Task -> Copy each line exactly. Leave nothing out.

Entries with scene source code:
Begin
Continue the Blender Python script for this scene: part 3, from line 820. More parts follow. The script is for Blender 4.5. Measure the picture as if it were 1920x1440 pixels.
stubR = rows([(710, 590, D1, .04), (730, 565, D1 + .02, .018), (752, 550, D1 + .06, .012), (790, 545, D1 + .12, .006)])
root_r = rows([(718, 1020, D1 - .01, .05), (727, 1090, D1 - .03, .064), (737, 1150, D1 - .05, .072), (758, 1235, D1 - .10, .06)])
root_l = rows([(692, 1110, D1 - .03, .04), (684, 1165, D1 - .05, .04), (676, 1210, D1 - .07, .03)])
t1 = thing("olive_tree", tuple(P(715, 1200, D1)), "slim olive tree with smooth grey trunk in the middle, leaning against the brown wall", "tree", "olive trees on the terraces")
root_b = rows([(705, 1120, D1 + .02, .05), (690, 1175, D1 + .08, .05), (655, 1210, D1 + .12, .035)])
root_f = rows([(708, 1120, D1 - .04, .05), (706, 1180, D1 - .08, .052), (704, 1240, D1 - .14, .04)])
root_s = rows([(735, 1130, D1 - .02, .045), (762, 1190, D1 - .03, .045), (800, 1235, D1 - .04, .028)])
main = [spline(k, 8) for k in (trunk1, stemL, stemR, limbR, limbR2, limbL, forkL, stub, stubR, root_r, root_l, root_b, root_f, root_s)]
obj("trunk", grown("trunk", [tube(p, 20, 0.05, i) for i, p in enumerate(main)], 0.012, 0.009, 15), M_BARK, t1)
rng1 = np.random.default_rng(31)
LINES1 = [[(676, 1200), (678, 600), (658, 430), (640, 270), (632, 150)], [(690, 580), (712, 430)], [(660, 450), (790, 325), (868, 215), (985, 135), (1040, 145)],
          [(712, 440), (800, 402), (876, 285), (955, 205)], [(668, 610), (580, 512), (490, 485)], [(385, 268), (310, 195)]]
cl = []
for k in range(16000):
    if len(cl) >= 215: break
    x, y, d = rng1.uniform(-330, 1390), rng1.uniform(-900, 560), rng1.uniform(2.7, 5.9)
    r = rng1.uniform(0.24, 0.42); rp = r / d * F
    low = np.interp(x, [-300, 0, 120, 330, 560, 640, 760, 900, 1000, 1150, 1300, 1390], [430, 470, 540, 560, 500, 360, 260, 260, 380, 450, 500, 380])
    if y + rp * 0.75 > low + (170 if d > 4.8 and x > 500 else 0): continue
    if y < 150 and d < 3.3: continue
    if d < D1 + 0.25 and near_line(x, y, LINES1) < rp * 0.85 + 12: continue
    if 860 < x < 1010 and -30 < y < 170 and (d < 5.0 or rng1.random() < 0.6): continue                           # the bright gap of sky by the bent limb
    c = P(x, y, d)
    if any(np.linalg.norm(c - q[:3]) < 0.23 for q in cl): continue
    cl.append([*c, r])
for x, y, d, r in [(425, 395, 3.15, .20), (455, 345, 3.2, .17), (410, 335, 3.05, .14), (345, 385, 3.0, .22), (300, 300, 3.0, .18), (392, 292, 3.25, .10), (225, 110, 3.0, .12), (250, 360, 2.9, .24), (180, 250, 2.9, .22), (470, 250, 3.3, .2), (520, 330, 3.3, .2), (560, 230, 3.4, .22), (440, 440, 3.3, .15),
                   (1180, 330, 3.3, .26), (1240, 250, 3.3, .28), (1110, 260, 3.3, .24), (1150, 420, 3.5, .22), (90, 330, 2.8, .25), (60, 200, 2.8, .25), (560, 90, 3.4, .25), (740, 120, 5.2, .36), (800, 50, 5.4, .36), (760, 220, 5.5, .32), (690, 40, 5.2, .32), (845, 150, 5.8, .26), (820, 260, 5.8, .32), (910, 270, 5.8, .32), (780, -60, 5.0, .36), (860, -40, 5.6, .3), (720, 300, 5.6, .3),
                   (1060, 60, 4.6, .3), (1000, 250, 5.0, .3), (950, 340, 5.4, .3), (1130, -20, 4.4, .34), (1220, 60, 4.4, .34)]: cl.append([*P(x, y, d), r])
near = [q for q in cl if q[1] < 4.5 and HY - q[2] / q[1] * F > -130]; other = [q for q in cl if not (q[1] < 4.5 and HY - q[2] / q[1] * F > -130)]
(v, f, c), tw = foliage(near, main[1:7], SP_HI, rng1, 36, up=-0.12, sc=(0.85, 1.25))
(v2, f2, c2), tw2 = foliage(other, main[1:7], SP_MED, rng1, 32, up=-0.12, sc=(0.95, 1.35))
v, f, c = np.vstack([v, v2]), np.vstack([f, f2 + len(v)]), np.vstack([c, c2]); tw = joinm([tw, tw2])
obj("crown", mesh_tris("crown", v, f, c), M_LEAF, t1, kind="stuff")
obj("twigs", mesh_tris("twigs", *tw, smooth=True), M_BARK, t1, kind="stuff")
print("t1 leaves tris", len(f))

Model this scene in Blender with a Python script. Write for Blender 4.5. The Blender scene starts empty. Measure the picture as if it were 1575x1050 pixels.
End
Result below ->
Continue the Blender Python script for this scene: part 3, from line 820. More parts follow. The script is for Blender 4.5. Measure the picture as if it were 1920x1440 pixels.
stubR = rows([(710, 590, D1, .04), (730, 565, D1 + .02, .018), (752, 550, D1 + .06, .012), (790, 545, D1 + .12, .006)])
root_r = rows([(718, 1020, D1 - .01, .05), (727, 1090, D1 - .03, .064), (737, 1150, D1 - .05, .072), (758, 1235, D1 - .10, .06)])
root_l = rows([(692, 1110, D1 - .03, .04), (684, 1165, D1 - .05, .04), (676, 1210, D1 - .07, .03)])
t1 = thing("olive_tree", tuple(P(715, 1200, D1)), "slim olive tree with smooth grey trunk in the middle, leaning against the brown wall", "tree", "olive trees on the terraces")
root_b = rows([(705, 1120, D1 + .02, .05), (690, 1175, D1 + .08, .05), (655, 1210, D1 + .12, .035)])
root_f = rows([(708, 1120, D1 - .04, .05), (706, 1180, D1 - .08, .052), (704, 1240, D1 - .14, .04)])
root_s = rows([(735, 1130, D1 - .02, .045), (762, 1190, D1 - .03, .045), (800, 1235, D1 - .04, .028)])
main = [spline(k, 8) for k in (trunk1, stemL, stemR, limbR, limbR2, limbL, forkL, stub, stubR, root_r, root_l, root_b, root_f, root_s)]
obj("trunk", grown("trunk", [tube(p, 20, 0.05, i) for i, p in enumerate(main)], 0.012, 0.009, 15), M_BARK, t1)
rng1 = np.random.default_rng(31)
LINES1 = [[(676, 1200), (678, 600), (658, 430), (640, 270), (632, 150)], [(690, 580), (712, 430)], [(660, 450), (790, 325), (868, 215), (985, 135), (1040, 145)],
          [(712, 440), (800, 402), (876, 285), (955, 205)], [(668, 610), (580, 512), (490, 485)], [(385, 268), (310, 195)]]
cl = []
for k in range(16000):
    if len(cl) >= 215: break
    x, y, d = rng1.uniform(-330, 1390), rng1.uniform(-900, 560), rng1.uniform(2.7, 5.9)
    r = rng1.uniform(0.24, 0.42); rp = r / d * F
    low = np.interp(x, [-300, 0, 120, 330, 560, 640, 760, 900, 1000, 1150, 1300, 1390], [430, 470, 540, 560, 500, 360, 260, 260, 380, 450, 500, 380])
    if y + rp * 0.75 > low + (170 if d > 4.8 and x > 500 else 0): continue
    if y < 150 and d < 3.3: continue
    if d < D1 + 0.25 and near_line(x, y, LINES1) < rp * 0.85 + 12: continue
    if 860 < x < 1010 and -30 < y < 170 and (d < 5.0 or rng1.random() < 0.6): continue                           # the bright gap of sky by the bent limb
    c = P(x, y, d)
    if any(np.linalg.norm(c - q[:3]) < 0.23 for q in cl): continue
    cl.append([*c, r])
for x, y, d, r in [(425, 395, 3.15, .20), (455, 345, 3.2, .17), (410, 335, 3.05, .14), (345, 385, 3.0, .22), (300, 300, 3.0, .18), (392, 292, 3.25, .10), (225, 110, 3.0, .12), (250, 360, 2.9, .24), (180, 250, 2.9, .22), (470, 250, 3.3, .2), (520, 330, 3.3, .2), (560, 230, 3.4, .22), (440, 440, 3.3, .15),
                   (1180, 330, 3.3, .26), (1240, 250, 3.3, .28), (1110, 260, 3.3, .24), (1150, 420, 3.5, .22), (90, 330, 2.8, .25), (60, 200, 2.8, .25), (560, 90, 3.4, .25), (740, 120, 5.2, .36), (800, 50, 5.4, .36), (760, 220, 5.5, .32), (690, 40, 5.2, .32), (845, 150, 5.8, .26), (820, 260, 5.8, .32), (910, 270, 5.8, .32), (780, -60, 5.0, .36), (860, -40, 5.6, .3), (720, 300, 5.6, .3),
                   (1060, 60, 4.6, .3), (1000, 250, 5.0, .3), (950, 340, 5.4, .3), (1130, -20, 4.4, .34), (1220, 60, 4.4, .34)]: cl.append([*P(x, y, d), r])
near = [q for q in cl if q[1] < 4.5 and HY - q[2] / q[1] * F > -130]; other = [q for q in cl if not (q[1] < 4.5 and HY - q[2] / q[1] * F > -130)]
(v, f, c), tw = foliage(near, main[1:7], SP_HI, rng1, 36, up=-0.12, sc=(0.85, 1.25))
(v2, f2, c2), tw2 = foliage(other, main[1:7], SP_MED, rng1, 32, up=-0.12, sc=(0.95, 1.35))
v, f, c = np.vstack([v, v2]), np.vstack([f, f2 + len(v)]), np.vstack([c, c2]); tw = joinm([tw, tw2])
obj("crown", mesh_tris("crown", v, f, c), M_LEAF, t1, kind="stuff")
obj("twigs", mesh_tris("twigs", *tw, smooth=True), M_BARK, t1, kind="stuff")
print("t1 leaves tris", len(f))

Model this scene in Blender with a Python script. Write for Blender 4.5. The Blender scene starts empty. Measure the picture as if it were 1575x1050 pixels.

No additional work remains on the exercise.